● **WORK REQUIRED**: Transcribe the stretch of entries below from the line with "M_HALLW = mat('hall_paint', (0.62, 0.63, 0.64), 0.8)" through the line with "M_LED = emit('led_diffuser', LED_COLOR, LED_STRENGTH)", exactly and with both ends included; leave out all other lines.

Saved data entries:

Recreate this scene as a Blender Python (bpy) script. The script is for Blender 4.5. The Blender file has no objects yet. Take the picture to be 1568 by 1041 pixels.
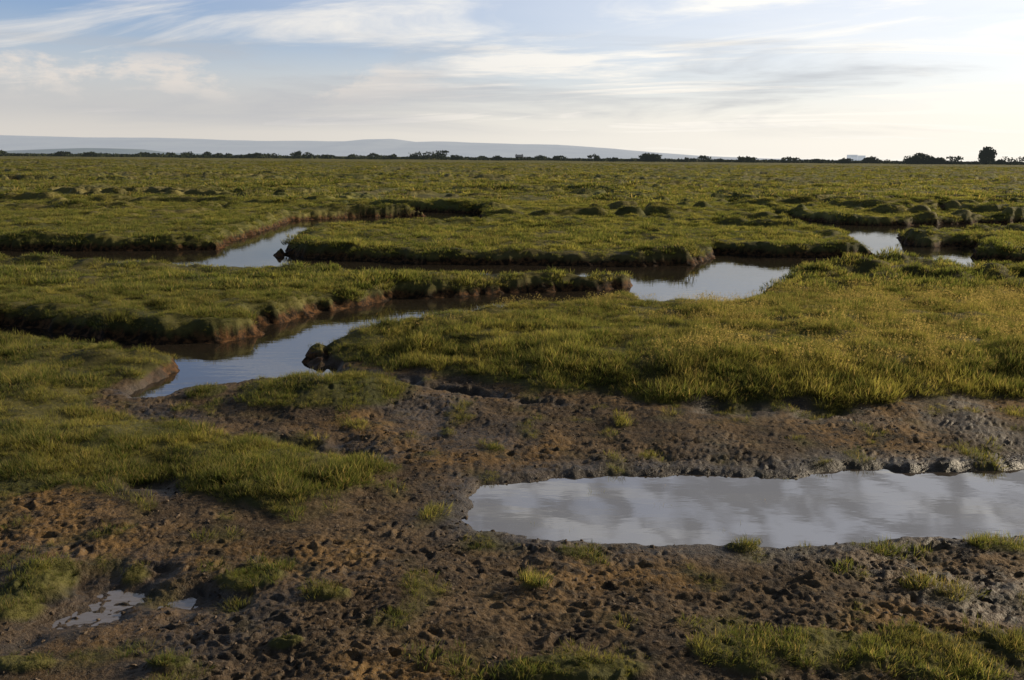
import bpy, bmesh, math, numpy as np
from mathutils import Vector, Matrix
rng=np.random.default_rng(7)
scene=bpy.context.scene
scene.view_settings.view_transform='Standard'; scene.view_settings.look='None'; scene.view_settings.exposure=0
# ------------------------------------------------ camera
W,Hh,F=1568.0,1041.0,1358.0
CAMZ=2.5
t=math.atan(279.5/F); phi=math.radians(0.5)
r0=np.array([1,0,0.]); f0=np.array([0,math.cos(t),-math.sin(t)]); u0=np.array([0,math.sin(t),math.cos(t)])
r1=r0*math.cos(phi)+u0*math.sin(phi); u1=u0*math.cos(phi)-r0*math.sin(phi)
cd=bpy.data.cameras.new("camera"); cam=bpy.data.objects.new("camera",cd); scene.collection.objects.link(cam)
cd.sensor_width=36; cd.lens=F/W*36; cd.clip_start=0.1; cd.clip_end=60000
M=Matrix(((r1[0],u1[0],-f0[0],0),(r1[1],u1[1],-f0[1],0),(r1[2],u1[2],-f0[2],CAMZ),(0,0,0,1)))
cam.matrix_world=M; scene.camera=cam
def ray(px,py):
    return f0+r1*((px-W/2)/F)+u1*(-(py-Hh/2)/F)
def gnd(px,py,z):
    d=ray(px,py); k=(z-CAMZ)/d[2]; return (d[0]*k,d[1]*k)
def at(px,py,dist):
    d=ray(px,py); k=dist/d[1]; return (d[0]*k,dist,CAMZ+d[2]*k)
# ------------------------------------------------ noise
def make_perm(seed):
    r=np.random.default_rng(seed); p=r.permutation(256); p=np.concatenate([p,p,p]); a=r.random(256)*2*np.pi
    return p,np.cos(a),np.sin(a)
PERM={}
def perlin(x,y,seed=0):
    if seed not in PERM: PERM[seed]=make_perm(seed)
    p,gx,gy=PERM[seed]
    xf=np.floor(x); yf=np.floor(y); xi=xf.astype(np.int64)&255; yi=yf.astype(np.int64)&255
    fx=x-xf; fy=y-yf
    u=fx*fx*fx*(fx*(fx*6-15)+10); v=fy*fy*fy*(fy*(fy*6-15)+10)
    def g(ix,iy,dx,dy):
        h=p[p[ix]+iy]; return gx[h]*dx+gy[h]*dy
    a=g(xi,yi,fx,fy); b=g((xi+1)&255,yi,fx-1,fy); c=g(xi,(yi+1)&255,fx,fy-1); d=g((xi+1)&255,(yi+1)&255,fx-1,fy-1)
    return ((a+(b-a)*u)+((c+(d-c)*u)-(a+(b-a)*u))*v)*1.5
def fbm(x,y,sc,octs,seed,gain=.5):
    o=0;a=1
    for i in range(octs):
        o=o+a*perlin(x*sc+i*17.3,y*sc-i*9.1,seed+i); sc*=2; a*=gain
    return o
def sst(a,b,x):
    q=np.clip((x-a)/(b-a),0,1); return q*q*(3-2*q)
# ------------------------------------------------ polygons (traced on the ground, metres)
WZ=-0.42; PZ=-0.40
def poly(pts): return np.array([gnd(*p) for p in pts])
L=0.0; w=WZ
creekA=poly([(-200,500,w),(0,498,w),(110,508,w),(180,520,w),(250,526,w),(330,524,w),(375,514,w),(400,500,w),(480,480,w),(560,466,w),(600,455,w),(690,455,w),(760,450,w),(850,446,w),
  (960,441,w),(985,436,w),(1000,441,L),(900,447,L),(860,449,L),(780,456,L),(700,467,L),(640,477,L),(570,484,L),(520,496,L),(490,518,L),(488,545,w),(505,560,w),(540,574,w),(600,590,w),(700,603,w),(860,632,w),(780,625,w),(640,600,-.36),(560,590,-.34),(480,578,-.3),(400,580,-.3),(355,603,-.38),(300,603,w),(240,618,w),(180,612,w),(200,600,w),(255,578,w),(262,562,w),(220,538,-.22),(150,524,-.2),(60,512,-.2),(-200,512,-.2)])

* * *

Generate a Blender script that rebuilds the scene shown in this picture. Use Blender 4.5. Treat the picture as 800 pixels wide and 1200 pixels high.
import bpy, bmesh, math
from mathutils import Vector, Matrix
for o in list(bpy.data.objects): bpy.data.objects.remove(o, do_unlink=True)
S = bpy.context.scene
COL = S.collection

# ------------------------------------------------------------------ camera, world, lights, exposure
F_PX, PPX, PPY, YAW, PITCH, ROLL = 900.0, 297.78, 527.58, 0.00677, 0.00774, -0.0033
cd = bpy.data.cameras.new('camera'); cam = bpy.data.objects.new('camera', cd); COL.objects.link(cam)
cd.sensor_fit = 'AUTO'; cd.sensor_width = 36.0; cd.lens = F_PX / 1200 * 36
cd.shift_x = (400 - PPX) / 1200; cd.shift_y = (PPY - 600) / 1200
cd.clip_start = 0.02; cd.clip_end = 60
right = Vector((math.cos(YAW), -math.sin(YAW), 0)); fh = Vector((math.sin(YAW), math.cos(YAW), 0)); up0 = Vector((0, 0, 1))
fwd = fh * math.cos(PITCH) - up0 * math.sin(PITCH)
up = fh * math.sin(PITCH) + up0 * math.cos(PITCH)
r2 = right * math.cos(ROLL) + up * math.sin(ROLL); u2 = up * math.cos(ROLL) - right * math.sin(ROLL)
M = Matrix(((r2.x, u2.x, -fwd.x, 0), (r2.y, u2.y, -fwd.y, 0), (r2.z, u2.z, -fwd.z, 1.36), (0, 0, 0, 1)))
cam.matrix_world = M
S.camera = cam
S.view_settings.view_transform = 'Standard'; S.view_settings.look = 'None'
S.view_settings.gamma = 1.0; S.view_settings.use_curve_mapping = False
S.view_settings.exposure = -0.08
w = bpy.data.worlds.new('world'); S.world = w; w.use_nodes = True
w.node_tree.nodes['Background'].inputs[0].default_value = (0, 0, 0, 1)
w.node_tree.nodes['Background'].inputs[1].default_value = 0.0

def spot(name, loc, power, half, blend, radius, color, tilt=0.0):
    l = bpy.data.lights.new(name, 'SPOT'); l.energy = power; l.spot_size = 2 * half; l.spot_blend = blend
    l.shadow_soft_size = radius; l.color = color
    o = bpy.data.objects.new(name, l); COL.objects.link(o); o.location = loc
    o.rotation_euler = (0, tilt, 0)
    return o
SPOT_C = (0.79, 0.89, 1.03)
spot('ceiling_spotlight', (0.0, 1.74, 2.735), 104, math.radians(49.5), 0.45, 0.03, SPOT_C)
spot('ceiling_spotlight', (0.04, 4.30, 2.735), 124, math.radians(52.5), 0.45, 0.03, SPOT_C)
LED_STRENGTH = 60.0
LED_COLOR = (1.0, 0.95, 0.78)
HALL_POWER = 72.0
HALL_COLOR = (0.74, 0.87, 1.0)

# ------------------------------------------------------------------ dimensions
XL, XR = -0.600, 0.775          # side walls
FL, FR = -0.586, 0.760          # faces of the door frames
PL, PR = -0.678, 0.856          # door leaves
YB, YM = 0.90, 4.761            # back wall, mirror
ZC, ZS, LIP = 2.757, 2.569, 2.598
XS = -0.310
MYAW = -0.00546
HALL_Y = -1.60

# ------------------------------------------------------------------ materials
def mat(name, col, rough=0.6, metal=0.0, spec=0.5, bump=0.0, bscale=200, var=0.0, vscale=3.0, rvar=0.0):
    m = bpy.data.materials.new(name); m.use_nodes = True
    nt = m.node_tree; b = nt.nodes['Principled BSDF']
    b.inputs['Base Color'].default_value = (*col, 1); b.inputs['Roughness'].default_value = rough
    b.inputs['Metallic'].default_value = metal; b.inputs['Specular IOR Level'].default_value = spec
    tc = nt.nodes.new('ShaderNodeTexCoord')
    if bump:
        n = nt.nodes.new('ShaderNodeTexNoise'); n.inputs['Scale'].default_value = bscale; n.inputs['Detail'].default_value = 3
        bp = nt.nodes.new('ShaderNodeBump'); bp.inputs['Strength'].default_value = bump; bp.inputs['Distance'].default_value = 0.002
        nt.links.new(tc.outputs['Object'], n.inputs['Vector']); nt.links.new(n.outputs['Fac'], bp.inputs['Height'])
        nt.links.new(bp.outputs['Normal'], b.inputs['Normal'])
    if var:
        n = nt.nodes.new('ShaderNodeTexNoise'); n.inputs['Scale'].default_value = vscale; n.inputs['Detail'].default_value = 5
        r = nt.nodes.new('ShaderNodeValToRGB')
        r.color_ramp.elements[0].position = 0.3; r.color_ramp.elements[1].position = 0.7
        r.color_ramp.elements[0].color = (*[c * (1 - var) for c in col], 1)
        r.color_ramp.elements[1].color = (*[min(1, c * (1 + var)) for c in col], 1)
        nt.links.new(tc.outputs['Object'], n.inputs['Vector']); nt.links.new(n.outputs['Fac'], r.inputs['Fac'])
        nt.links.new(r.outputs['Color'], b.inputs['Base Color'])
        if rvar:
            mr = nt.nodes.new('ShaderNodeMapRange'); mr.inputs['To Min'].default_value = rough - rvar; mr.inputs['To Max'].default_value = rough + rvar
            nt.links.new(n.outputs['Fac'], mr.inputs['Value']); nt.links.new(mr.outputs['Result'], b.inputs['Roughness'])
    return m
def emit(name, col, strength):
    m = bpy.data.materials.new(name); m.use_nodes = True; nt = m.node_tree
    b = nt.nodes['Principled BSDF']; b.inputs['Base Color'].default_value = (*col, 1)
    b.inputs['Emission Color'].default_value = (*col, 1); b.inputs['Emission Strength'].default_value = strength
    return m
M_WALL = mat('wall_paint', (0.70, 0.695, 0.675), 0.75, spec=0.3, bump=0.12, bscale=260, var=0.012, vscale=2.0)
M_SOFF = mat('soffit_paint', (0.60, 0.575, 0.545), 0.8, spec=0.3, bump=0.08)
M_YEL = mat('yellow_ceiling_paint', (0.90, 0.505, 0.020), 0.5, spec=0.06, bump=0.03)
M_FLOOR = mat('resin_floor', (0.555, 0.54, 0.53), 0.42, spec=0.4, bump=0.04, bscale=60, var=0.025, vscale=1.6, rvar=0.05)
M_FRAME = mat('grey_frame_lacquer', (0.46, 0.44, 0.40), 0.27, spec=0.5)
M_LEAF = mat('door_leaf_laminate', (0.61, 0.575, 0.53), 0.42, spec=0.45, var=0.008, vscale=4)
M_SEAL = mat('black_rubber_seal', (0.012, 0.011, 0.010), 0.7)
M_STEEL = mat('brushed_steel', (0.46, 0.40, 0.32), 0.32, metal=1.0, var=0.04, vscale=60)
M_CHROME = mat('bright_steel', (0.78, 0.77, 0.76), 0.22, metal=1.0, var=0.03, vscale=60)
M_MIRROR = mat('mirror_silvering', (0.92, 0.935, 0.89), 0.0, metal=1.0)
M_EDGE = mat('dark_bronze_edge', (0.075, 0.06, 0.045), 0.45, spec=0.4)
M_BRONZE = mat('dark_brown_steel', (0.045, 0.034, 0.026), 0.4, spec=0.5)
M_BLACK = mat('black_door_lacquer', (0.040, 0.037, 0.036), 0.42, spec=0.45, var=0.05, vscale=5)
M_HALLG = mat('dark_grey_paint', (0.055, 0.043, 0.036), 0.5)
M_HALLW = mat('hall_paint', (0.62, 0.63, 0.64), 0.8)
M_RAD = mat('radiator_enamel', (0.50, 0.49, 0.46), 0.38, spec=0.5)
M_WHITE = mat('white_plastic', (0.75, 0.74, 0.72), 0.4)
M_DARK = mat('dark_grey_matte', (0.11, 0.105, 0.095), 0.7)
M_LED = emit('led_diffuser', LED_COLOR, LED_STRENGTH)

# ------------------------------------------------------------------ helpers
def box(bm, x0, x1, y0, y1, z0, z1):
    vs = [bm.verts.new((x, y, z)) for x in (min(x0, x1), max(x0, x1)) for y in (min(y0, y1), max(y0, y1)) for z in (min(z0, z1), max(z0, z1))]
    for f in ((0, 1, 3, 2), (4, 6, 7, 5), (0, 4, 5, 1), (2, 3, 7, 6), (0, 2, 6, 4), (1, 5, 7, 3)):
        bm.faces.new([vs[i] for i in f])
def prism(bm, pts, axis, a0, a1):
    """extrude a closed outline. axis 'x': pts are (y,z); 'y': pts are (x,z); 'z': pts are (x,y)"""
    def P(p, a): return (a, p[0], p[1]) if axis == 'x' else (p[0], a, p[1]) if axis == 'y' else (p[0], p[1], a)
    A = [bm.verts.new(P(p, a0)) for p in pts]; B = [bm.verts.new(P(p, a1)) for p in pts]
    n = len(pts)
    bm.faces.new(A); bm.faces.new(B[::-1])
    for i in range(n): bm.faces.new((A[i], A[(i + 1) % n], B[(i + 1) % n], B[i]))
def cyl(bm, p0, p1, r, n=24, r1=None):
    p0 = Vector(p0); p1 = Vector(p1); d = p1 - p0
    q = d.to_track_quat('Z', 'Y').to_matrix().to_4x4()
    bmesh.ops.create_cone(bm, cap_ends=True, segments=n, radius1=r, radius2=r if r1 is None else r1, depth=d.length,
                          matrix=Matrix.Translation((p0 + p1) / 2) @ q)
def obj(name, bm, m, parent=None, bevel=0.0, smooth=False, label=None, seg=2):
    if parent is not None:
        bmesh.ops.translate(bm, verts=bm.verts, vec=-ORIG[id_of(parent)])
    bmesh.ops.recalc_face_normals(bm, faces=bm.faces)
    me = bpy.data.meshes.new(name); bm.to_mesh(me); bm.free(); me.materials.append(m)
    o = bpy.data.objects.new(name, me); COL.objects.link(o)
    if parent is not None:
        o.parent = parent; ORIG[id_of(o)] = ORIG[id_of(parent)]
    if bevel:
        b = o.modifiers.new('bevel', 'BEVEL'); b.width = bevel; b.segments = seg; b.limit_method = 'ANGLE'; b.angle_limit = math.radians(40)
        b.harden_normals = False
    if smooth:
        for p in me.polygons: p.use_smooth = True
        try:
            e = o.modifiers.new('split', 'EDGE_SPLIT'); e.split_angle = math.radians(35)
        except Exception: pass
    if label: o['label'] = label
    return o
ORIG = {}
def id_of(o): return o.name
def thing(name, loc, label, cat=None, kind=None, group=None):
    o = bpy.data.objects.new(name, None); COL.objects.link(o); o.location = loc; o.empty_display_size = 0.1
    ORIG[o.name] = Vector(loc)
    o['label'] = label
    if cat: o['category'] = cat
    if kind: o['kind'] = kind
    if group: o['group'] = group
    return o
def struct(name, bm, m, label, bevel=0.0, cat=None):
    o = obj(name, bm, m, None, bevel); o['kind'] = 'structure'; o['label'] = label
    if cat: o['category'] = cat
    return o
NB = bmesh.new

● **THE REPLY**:
M_HALLW = mat('hall_paint', (0.62, 0.63, 0.64), 0.8)
M_RAD = mat('radiator_enamel', (0.50, 0.49, 0.46), 0.38, spec=0.5)
M_WHITE = mat('white_plastic', (0.75, 0.74, 0.72), 0.4)
M_DARK = mat('dark_grey_matte', (0.11, 0.105, 0.095), 0.7)
M_LED = emit('led_diffuser', LED_COLOR, LED_STRENGTH)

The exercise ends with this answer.